“And thus the heart will break, yet brokenly live on” — George Gordon Byron
I struggle to describe this week. All of the adjectives in my mind seem to collide with one another in a frenetic game of bumper cars. Contrasting realities – awful, horrific, mind-numbing, tragic, senseless, obscene, heartbreaking; life-affirming, connectedness, heroic, powerful, humbling, breathtaking, faithful.
Some people don’t do well with lots of stimuli – I’m one of them. It’s why I hate the mall. Too much going on that is competing for my attention and focus. This week makes a trip to the mall look positively mundane.
I was in the city on 9/11; in the Sears Tower (as it was called then – now the Willis Tower) two days later and flew to the Library Tower in LA thereafter. My mom thought the firm was asking too much and was a wreck while I was gone. I really think that had she known who to call, she would have dialed immediately and railed against anyone who had arrived at this decision. Other than that, the trips were all about being there and not being rattled, reassuring those who needed it and confirming our collective strategy for responding to this serendipitous element of the new normal.
Of course, as this week shows there is no strategy for these traumatic reminders of the new normal. The new normal wrenches us out of our skin, changes the rhythm of the day into a monotone dirge that quietly plays on an endless loop. Daily stressors are too much to bear, everything that is routine is somehow, not. I found myself in tears for no reason (when of course there were all the reasons in the world), sitting with my body wrapped around itself, trying to contain this inexplicable sorrow, covering my mouth so the screams would remain silent while they vibrated through my body. Did I even hear the birds engaged in their gossipy conversation over these past few days? I don’t think so.

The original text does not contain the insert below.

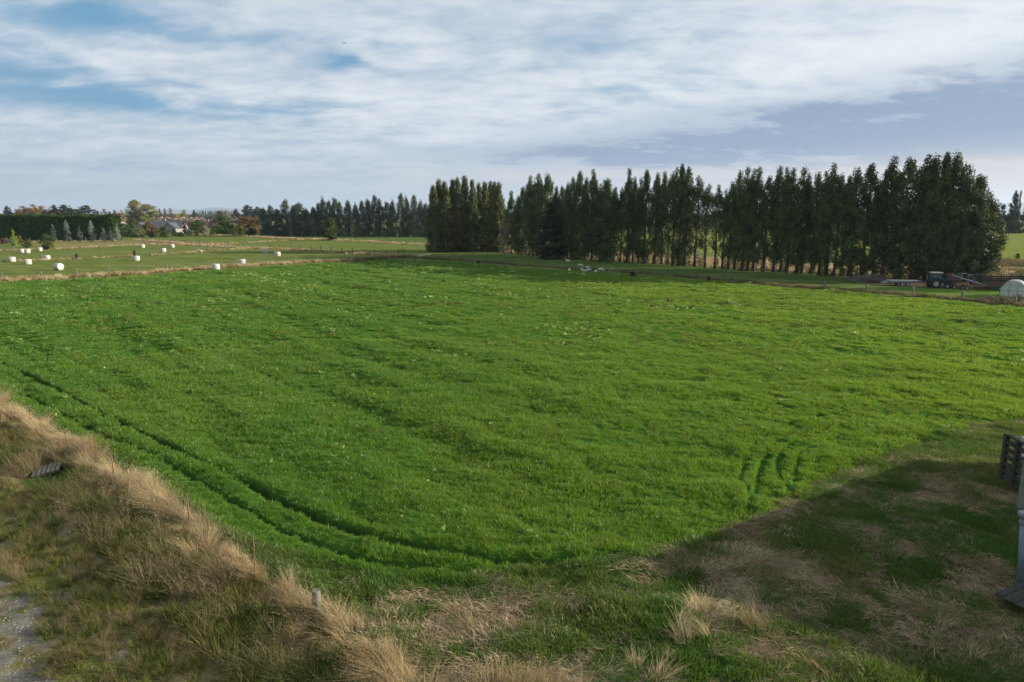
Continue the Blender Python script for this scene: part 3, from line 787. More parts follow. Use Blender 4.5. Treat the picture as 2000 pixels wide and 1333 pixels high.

The collective release of tension in Boston last night infused my soul with light (and the hearts of many I am sure). To see such joy and gratitude after these incomprehensibly tragic days returns my heart to baseline. The treadmill begins to slow, the incline is less arduous. The music changes – not necessarily exuberant, though hopeful. And when I walked the Sirs this morning, I heard the birds engaged in a rockin’ game of Marco Polo. And with a heart that is bruised, perhaps even broken, we return to our lives.